▸ **Task directions**
Reproduce the lines below exactly, from the one containing "Write a Blender" through the one containing "from mathutils import Vector, Matrix", both included. Leave out any pictures.

▸ **Input records**

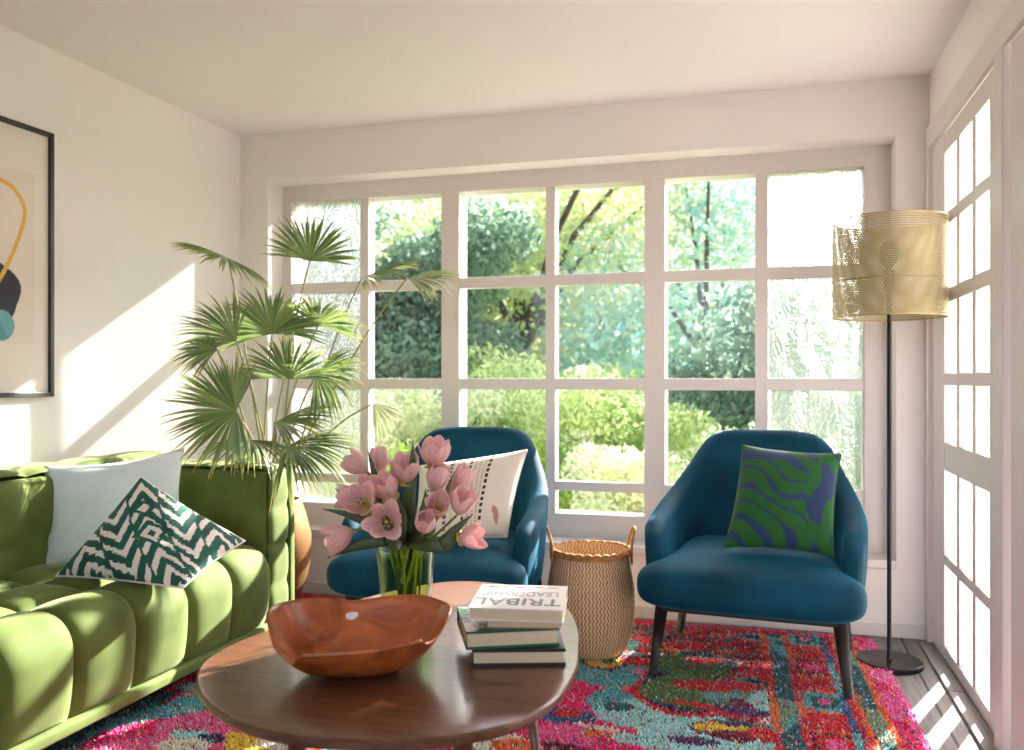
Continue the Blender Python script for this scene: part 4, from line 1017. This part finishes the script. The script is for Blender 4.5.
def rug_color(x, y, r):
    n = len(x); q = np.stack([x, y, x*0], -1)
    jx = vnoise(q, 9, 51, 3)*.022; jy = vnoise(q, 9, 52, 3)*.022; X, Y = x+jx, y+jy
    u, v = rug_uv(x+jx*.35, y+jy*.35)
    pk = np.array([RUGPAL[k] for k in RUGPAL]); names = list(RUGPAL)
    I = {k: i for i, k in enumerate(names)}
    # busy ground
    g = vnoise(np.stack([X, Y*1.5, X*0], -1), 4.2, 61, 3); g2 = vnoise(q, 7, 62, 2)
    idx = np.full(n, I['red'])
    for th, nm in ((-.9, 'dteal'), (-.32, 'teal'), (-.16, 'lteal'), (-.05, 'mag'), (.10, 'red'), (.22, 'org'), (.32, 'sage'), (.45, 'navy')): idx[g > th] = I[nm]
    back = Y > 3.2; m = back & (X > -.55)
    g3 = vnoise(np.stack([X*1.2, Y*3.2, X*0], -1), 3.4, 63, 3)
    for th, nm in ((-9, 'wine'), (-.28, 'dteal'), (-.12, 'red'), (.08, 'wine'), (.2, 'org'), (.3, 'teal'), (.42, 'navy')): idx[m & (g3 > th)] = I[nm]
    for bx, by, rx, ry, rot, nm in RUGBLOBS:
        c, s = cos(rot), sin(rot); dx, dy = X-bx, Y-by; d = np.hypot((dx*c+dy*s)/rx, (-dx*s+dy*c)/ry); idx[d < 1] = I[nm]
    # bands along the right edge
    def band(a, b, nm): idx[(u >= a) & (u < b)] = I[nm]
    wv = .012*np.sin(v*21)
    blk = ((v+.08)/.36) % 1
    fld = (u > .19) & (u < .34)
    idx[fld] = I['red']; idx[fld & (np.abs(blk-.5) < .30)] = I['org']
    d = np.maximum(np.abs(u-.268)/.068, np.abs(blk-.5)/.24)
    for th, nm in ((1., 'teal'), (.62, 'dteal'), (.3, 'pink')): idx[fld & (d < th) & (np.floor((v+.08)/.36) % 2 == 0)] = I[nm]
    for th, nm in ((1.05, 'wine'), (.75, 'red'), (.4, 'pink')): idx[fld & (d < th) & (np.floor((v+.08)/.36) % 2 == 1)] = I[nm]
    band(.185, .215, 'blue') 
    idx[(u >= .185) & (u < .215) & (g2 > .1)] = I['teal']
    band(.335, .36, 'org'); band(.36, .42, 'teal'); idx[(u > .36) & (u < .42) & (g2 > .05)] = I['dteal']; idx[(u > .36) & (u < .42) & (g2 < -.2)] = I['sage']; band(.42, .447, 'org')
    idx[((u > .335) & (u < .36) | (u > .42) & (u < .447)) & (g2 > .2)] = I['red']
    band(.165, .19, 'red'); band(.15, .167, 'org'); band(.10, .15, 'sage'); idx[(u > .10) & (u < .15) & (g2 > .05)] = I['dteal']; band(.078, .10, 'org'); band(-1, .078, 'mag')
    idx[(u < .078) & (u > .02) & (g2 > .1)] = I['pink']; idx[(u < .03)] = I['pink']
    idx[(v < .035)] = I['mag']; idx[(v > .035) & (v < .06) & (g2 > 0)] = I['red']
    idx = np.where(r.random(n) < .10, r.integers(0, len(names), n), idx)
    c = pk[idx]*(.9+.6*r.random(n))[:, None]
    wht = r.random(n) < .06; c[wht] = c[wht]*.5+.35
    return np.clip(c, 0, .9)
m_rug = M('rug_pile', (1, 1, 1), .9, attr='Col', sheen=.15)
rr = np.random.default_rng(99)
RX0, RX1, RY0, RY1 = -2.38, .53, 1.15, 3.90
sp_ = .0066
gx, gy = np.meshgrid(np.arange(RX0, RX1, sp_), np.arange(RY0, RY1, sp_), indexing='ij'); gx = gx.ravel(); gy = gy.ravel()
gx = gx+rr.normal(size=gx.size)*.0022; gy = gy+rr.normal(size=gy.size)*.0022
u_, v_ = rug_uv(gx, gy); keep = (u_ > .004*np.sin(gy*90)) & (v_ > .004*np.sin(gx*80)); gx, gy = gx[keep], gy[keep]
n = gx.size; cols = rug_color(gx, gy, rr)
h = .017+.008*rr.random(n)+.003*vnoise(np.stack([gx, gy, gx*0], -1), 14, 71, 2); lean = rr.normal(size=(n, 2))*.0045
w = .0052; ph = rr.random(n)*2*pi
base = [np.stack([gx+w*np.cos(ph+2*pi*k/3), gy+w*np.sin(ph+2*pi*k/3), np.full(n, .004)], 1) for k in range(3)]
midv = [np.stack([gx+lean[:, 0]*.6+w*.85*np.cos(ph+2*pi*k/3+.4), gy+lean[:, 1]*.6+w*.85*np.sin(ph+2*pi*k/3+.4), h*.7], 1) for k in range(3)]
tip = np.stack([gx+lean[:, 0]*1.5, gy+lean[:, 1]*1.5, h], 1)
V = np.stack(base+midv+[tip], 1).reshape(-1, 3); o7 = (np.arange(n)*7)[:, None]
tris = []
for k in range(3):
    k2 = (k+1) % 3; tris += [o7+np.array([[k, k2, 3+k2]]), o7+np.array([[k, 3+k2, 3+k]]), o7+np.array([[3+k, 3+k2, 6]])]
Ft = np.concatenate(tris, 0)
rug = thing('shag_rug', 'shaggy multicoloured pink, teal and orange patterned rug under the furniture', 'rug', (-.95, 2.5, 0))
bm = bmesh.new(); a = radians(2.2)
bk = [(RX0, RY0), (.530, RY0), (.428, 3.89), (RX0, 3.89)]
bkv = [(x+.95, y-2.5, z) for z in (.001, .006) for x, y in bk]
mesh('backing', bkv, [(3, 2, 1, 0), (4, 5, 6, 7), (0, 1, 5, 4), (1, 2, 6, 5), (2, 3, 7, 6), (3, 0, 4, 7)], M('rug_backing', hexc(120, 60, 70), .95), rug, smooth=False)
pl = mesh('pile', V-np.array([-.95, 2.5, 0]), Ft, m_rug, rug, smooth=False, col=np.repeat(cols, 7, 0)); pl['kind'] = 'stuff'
--
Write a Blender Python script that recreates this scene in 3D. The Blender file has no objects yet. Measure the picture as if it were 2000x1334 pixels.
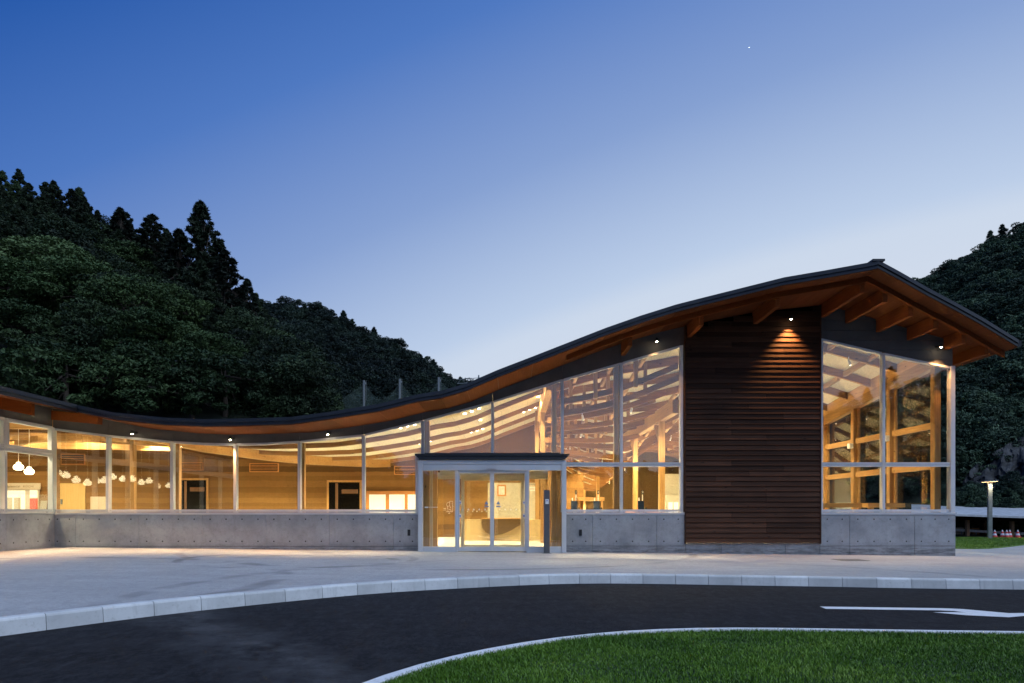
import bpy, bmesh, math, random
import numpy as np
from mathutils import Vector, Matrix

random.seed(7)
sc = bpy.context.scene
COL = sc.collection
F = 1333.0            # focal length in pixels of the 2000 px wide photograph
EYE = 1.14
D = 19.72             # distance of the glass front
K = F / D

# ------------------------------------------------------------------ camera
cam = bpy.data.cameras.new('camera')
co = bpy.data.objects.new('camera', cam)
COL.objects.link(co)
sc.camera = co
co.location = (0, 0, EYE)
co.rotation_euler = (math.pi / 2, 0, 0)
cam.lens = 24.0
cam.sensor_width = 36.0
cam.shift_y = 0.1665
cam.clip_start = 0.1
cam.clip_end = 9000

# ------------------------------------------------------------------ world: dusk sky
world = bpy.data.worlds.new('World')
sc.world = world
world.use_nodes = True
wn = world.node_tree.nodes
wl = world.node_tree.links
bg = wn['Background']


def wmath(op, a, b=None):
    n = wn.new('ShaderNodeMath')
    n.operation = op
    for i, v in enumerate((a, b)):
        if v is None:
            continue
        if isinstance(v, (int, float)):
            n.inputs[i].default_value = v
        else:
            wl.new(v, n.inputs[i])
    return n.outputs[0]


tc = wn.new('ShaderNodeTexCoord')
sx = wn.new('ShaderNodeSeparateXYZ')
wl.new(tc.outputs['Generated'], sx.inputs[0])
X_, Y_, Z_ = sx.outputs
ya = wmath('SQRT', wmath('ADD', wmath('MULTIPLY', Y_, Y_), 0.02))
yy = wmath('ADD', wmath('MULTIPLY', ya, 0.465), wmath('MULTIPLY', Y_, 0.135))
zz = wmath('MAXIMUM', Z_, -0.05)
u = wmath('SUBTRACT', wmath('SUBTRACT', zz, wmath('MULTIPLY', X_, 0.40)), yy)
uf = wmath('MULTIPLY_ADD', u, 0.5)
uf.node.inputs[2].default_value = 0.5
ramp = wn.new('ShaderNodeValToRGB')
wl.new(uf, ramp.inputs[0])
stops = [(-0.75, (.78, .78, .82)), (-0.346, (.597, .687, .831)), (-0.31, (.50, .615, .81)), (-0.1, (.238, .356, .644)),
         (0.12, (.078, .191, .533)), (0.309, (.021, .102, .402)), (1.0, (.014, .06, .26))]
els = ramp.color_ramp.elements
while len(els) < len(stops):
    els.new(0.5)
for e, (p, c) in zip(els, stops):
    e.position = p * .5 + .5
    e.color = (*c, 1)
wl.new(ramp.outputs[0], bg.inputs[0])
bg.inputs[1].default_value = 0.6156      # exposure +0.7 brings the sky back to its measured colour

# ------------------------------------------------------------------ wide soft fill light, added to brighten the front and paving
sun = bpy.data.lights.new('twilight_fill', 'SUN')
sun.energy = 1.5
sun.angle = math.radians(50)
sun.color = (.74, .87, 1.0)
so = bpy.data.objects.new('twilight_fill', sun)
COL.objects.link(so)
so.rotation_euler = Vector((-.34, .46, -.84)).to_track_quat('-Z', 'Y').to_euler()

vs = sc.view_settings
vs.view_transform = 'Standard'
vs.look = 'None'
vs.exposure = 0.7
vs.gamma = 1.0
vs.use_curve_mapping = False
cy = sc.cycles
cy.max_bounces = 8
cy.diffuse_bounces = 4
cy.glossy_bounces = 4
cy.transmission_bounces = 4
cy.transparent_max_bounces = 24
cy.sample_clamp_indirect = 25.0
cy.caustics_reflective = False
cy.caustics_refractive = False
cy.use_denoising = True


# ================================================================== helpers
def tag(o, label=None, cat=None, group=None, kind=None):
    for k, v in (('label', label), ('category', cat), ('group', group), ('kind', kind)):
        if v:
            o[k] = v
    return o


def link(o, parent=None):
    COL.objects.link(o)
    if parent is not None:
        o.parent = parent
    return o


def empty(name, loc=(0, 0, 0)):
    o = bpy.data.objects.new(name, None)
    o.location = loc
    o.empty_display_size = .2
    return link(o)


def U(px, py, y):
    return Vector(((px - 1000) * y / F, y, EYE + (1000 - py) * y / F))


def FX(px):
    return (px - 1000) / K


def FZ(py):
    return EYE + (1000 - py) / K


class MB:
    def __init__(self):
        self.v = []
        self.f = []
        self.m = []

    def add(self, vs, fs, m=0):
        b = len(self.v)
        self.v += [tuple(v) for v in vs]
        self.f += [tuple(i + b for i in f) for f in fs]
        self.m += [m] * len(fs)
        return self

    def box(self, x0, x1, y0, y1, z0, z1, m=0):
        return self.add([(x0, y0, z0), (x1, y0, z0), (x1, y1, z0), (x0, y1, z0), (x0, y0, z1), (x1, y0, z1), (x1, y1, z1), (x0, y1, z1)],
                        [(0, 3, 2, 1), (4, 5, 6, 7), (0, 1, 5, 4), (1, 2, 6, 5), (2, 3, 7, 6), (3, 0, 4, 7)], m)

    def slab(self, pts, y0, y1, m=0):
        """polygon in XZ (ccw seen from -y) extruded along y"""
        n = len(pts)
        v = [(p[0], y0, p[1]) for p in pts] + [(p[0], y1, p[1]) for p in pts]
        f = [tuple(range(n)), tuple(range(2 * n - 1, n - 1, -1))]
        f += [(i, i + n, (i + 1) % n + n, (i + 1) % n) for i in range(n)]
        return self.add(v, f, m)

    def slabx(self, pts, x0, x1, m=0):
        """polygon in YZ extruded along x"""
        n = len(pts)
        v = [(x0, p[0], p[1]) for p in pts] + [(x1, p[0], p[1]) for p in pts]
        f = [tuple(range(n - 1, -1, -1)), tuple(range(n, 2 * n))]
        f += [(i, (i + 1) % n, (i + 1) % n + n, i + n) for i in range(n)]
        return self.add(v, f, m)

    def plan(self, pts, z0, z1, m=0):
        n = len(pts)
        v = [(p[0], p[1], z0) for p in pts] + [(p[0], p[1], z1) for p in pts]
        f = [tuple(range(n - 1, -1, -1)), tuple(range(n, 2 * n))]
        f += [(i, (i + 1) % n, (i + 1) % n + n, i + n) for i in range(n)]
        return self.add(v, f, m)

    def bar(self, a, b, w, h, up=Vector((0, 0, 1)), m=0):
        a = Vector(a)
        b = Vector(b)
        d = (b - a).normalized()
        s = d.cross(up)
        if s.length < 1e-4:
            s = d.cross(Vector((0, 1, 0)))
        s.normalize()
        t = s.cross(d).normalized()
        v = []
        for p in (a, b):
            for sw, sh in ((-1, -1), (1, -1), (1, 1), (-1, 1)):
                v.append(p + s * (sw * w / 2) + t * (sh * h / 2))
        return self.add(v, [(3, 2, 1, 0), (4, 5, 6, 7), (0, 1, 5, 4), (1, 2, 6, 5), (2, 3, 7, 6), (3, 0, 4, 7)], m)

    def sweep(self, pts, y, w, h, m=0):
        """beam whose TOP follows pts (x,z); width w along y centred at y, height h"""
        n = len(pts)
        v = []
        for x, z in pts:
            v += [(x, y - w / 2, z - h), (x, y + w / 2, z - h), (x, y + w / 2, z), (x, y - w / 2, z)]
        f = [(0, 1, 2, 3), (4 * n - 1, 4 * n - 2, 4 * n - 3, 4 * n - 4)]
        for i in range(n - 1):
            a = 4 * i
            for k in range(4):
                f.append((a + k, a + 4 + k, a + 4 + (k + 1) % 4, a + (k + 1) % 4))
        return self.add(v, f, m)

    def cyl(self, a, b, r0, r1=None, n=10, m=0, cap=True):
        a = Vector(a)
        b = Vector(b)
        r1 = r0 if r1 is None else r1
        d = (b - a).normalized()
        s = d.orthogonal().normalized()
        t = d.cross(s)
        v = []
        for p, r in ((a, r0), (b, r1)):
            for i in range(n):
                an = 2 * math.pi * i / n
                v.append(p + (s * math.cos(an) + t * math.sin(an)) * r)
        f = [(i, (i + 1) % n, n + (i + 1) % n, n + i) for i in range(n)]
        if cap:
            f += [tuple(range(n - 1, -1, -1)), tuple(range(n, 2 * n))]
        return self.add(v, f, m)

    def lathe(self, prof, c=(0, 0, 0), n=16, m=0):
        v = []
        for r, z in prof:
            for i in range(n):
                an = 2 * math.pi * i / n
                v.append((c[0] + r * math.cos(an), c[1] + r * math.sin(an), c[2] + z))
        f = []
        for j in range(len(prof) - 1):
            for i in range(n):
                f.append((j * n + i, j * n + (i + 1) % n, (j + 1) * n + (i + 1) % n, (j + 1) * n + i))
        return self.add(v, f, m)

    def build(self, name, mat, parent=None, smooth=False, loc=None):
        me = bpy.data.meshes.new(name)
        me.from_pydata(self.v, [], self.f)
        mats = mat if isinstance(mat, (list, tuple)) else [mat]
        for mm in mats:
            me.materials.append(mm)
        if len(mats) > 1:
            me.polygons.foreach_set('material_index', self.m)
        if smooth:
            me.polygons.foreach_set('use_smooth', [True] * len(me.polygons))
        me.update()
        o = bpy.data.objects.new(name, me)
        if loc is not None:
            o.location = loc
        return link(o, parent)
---
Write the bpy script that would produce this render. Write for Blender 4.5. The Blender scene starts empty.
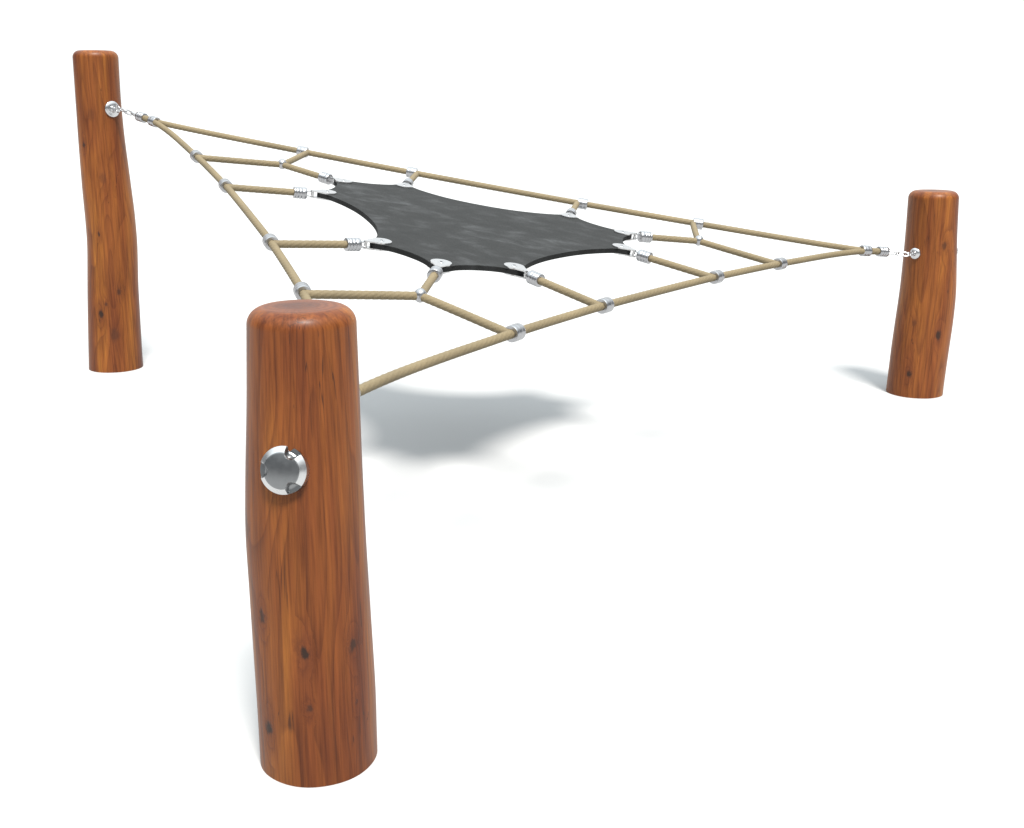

▸ **Solved problem**
Write a Blender Python script that recreates this scene in 3D. The Blender file has no objects yet. Measure the picture as if it were 2000x1334 pixels.
import bpy, bmesh, math, random
import numpy as np
from mathutils import Vector, Matrix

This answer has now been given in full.